Work required: What follows is a listing; give it again exactly, in its entirety.

Given material:

* * * * * * * * *

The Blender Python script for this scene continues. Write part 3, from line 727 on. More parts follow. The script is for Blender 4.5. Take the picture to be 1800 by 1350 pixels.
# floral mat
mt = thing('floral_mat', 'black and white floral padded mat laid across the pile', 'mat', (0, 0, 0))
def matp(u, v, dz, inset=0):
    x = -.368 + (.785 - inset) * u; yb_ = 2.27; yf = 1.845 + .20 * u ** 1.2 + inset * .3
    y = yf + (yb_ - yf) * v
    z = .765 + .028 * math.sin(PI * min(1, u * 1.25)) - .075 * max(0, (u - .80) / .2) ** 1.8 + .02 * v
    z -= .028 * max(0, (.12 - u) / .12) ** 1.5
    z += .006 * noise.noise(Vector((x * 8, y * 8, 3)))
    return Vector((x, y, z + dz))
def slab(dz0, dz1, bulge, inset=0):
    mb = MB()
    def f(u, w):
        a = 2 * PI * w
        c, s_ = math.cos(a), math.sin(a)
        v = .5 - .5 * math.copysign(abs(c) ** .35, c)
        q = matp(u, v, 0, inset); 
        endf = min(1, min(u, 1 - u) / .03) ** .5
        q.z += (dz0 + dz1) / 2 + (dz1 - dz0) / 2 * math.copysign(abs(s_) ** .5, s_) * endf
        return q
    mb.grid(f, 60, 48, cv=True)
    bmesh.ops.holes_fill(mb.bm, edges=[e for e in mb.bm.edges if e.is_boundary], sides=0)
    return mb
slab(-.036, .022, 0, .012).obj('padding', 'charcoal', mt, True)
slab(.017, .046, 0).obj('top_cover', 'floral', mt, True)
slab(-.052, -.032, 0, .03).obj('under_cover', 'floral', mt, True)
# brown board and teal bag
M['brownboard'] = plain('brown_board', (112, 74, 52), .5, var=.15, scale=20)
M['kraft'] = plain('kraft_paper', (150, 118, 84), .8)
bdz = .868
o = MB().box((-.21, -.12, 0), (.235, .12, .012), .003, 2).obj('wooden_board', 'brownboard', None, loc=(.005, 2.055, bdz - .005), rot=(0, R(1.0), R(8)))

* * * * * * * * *

Solution for this task:
The Blender Python script for this scene continues. Write part 3, from line 727 on. More parts follow. The script is for Blender 4.5. Take the picture to be 1800 by 1350 pixels.
# floral mat
mt = thing('floral_mat', 'black and white floral padded mat laid across the pile', 'mat', (0, 0, 0))
def matp(u, v, dz, inset=0):
    x = -.368 + (.785 - inset) * u; yb_ = 2.27; yf = 1.845 + .20 * u ** 1.2 + inset * .3
    y = yf + (yb_ - yf) * v
    z = .765 + .028 * math.sin(PI * min(1, u * 1.25)) - .075 * max(0, (u - .80) / .2) ** 1.8 + .02 * v
    z -= .028 * max(0, (.12 - u) / .12) ** 1.5
    z += .006 * noise.noise(Vector((x * 8, y * 8, 3)))
    return Vector((x, y, z + dz))
def slab(dz0, dz1, bulge, inset=0):
    mb = MB()
    def f(u, w):
        a = 2 * PI * w
        c, s_ = math.cos(a), math.sin(a)
        v = .5 - .5 * math.copysign(abs(c) ** .35, c)
        q = matp(u, v, 0, inset); 
        endf = min(1, min(u, 1 - u) / .03) ** .5
        q.z += (dz0 + dz1) / 2 + (dz1 - dz0) / 2 * math.copysign(abs(s_) ** .5, s_) * endf
        return q
    mb.grid(f, 60, 48, cv=True)
    bmesh.ops.holes_fill(mb.bm, edges=[e for e in mb.bm.edges if e.is_boundary], sides=0)
    return mb
slab(-.036, .022, 0, .012).obj('padding', 'charcoal', mt, True)
slab(.017, .046, 0).obj('top_cover', 'floral', mt, True)
slab(-.052, -.032, 0, .03).obj('under_cover', 'floral', mt, True)
# brown board and teal bag
M['brownboard'] = plain('brown_board', (112, 74, 52), .5, var=.15, scale=20)
M['kraft'] = plain('kraft_paper', (150, 118, 84), .8)
bdz = .868
o = MB().box((-.21, -.12, 0), (.235, .12, .012), .003, 2).obj('wooden_board', 'brownboard', None, loc=(.005, 2.055, bdz - .005), rot=(0, R(1.0), R(8)))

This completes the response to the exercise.